1939年にソ連はポーランドに侵攻し、この結果、約30万人のポーランド人が捕虜となりました。捕らえられたポーランド将校の多くが処刑されました。

一部のポーランド人は釈放されましたが、2万人以上が当時の秘密警察の長官だったラヴレンチー・ベリヤらの命令によりカティンの森で射殺されました。また、最も過酷とされたコルィマ鉱山の収容所に送られた1万人以上のポーランド人は1942年に釈放された頃には僅か600名以下になっていました。

1941年から1943年にかけて50万人以上の収容所の囚人が過酷な労働と飢餓により死亡しました。

第二次世界大戦直前には多くの鉱物や木材が強制労働によって供給されたため、ソヴィエトでは収容所経済と呼ばれる体制が形成されました。

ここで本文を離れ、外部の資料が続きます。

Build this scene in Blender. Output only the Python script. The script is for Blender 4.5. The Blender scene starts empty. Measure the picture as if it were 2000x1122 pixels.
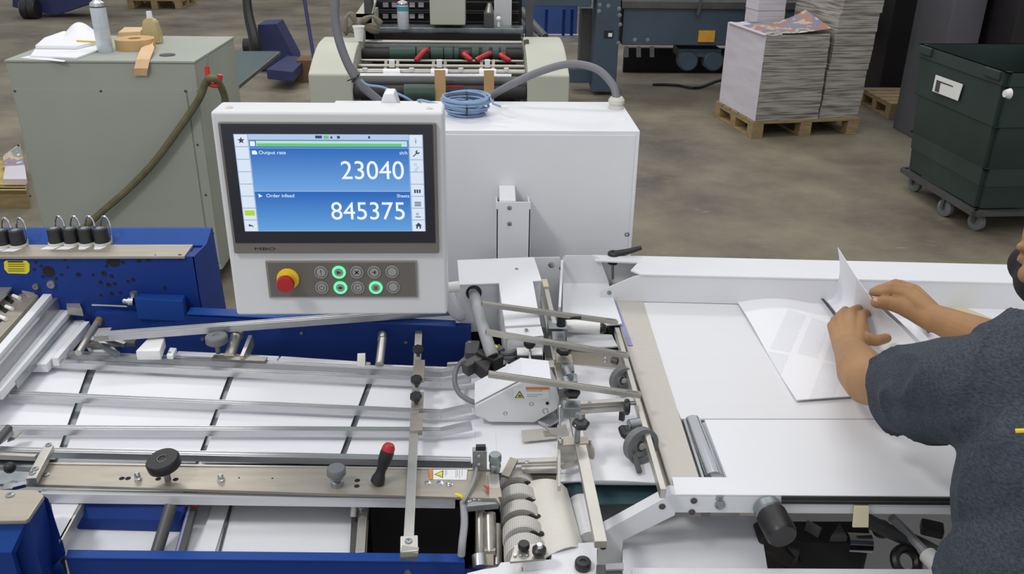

戦争が始まると、武器弾薬などの物資、鉄道建設などに労力が割かれました。強制労働収容所はコストが低いにも関わらず、非現実的な高い目標を設定していたため見積もりが甘く、機械や道具の不足や、更に囚人は僅か睡眠時間しか与えられなかったために生産性が非常に低下していました。

ドイツ軍がソ連領内に進攻してくると、いくつかの収容所が解散され、秘密警察は、労働者の避難が間に合わず収容所の目前にドイツ軍が迫ってくると、労働者がドイツ人の手に渡ることを阻止するために囚人を虐殺しました。

戦争が終了すると、収容所と植民地の収容者数は急増し、1950年代初頭には250万人に達しました。ドイツに投獄されていた赤軍の生存兵のうち150万人が裏切者とみなされ労働収容所に送られたと言われています。

1953年にスターリンが亡くなり、一部の非政治犯に恩赦が行われました。1956年にフルシチョフがスターリン主義を糾弾したため、この後多くの人々が社会復帰を果たしました。1960年に政治犯以外の強制労働収容所施設の閉鎖が決まり、1987年に政治犯を含めたすべての強制労働収容所が閉鎖されました。